**STATED PROBLEM:** Repeat exactly what appears from the opening line of the listing to the line with "col = scene.collection", inclusive.

**DATA SECTION:**
__________

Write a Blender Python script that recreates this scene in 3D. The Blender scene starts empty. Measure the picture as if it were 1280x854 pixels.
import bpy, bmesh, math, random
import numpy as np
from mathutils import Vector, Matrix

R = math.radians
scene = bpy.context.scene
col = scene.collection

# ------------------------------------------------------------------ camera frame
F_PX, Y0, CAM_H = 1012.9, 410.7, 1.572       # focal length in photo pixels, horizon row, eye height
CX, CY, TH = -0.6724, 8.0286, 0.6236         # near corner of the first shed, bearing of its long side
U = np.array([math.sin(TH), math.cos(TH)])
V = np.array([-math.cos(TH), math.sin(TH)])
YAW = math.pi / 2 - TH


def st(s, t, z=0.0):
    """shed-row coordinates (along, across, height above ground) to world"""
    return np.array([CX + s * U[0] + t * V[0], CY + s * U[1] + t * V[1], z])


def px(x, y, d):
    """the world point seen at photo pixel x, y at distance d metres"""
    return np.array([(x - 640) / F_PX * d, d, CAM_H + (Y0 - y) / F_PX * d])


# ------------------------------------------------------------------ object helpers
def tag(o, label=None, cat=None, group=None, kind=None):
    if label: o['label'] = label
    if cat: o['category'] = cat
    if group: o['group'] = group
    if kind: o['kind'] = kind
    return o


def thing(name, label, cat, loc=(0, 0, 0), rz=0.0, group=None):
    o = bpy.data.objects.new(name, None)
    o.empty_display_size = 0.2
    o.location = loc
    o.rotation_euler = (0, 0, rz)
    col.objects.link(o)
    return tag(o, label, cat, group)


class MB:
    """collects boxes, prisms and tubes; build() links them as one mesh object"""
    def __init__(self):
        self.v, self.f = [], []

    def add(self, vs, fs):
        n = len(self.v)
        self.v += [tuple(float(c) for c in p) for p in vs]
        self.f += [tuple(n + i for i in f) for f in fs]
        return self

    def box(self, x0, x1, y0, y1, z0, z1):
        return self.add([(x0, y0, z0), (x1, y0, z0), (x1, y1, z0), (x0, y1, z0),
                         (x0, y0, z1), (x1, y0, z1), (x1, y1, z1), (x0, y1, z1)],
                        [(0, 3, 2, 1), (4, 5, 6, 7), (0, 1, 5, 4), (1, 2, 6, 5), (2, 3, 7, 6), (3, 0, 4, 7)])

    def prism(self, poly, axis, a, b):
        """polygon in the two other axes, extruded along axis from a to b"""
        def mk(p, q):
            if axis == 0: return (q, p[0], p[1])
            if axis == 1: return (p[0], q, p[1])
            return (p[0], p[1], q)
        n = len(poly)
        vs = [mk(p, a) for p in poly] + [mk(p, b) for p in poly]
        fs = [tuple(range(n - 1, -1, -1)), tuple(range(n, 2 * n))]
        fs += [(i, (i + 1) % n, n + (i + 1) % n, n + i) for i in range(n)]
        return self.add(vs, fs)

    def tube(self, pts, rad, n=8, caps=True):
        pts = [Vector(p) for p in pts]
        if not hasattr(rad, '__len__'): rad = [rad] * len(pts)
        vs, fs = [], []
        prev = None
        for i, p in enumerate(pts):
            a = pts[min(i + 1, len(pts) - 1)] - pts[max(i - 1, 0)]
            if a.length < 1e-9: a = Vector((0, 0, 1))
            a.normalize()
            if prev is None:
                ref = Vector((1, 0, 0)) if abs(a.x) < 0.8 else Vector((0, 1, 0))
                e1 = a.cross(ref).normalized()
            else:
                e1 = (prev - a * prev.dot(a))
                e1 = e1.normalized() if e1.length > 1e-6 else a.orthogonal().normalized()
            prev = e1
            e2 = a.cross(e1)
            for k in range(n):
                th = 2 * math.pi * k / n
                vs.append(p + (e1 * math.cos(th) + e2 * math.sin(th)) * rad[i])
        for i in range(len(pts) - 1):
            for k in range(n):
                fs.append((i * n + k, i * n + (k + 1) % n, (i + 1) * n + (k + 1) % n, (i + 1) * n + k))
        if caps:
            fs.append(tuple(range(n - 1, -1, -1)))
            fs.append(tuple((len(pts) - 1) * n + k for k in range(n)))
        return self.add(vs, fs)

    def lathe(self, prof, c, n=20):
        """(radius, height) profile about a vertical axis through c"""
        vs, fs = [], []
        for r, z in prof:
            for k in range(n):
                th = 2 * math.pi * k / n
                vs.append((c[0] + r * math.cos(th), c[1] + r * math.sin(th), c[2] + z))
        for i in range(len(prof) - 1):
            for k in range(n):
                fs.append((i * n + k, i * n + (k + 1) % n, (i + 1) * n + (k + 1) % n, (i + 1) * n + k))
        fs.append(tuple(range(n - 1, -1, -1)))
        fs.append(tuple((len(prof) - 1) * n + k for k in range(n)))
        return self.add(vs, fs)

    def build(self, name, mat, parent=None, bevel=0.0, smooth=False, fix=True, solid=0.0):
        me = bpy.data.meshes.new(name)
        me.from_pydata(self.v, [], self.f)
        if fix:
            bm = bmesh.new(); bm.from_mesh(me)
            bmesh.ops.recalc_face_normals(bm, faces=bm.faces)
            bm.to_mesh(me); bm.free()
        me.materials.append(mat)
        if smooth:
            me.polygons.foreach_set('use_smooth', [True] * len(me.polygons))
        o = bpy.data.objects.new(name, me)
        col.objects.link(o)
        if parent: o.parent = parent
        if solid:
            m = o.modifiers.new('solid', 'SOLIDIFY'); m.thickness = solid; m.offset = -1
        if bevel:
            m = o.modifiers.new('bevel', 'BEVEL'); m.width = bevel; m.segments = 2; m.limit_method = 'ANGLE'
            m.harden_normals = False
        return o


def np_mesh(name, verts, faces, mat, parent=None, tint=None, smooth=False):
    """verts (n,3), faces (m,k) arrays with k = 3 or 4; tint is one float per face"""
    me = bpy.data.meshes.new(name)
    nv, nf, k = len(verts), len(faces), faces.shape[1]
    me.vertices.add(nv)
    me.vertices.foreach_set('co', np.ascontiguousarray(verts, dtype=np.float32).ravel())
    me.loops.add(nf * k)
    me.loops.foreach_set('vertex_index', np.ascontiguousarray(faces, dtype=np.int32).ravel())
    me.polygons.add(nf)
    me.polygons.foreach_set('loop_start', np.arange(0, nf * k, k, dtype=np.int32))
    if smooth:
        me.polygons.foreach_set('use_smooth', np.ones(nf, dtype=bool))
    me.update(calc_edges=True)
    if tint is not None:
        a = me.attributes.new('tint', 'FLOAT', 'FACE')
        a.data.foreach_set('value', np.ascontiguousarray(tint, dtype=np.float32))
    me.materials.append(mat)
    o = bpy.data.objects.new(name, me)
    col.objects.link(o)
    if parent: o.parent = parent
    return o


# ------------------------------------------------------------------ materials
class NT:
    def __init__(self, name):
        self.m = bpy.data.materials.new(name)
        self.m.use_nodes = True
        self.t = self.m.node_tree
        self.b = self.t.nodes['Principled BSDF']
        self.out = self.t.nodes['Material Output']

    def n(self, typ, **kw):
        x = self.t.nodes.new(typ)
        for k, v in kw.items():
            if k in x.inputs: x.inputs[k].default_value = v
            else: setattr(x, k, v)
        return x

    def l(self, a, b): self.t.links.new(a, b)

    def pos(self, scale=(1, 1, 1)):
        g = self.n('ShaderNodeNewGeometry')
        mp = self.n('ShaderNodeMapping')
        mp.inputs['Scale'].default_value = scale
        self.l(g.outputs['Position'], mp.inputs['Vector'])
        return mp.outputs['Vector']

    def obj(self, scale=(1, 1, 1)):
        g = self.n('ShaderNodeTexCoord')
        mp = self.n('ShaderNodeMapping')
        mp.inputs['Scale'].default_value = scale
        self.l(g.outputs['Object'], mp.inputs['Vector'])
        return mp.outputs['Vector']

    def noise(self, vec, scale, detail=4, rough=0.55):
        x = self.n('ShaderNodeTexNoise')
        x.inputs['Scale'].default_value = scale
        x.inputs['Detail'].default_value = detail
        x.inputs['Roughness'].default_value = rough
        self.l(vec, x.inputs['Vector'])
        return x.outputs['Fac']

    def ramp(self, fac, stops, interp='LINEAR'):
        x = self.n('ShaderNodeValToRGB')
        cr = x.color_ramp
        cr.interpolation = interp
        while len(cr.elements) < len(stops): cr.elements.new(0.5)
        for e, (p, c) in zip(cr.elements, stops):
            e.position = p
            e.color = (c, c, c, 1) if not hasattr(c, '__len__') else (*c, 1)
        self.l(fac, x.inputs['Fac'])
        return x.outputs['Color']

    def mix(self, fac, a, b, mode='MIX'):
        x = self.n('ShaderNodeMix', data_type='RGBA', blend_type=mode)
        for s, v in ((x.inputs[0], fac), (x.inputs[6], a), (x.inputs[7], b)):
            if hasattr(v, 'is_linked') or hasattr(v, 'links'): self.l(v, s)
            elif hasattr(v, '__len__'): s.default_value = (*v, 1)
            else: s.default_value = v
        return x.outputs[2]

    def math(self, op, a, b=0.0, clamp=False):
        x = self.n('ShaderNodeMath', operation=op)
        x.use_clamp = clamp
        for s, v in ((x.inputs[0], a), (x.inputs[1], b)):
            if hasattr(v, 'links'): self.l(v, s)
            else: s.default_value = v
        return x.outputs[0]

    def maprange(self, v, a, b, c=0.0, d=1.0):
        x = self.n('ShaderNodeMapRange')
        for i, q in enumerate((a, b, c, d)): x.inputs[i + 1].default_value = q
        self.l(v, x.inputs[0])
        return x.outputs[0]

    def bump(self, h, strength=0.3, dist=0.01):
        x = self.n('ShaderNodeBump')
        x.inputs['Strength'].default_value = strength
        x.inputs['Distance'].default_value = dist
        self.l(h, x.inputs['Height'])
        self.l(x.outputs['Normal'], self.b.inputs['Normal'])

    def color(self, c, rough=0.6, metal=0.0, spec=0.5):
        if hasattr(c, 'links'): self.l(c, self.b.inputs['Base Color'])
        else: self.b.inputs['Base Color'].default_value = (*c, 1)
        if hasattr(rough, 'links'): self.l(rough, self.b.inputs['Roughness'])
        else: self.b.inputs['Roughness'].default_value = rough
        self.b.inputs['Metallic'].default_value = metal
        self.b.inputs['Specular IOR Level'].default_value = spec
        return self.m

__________

**SOLUTION:**
Write a Blender Python script that recreates this scene in 3D. The Blender scene starts empty. Measure the picture as if it were 1280x854 pixels.
import bpy, bmesh, math, random
import numpy as np
from mathutils import Vector, Matrix

R = math.radians
scene = bpy.context.scene
col = scene.collection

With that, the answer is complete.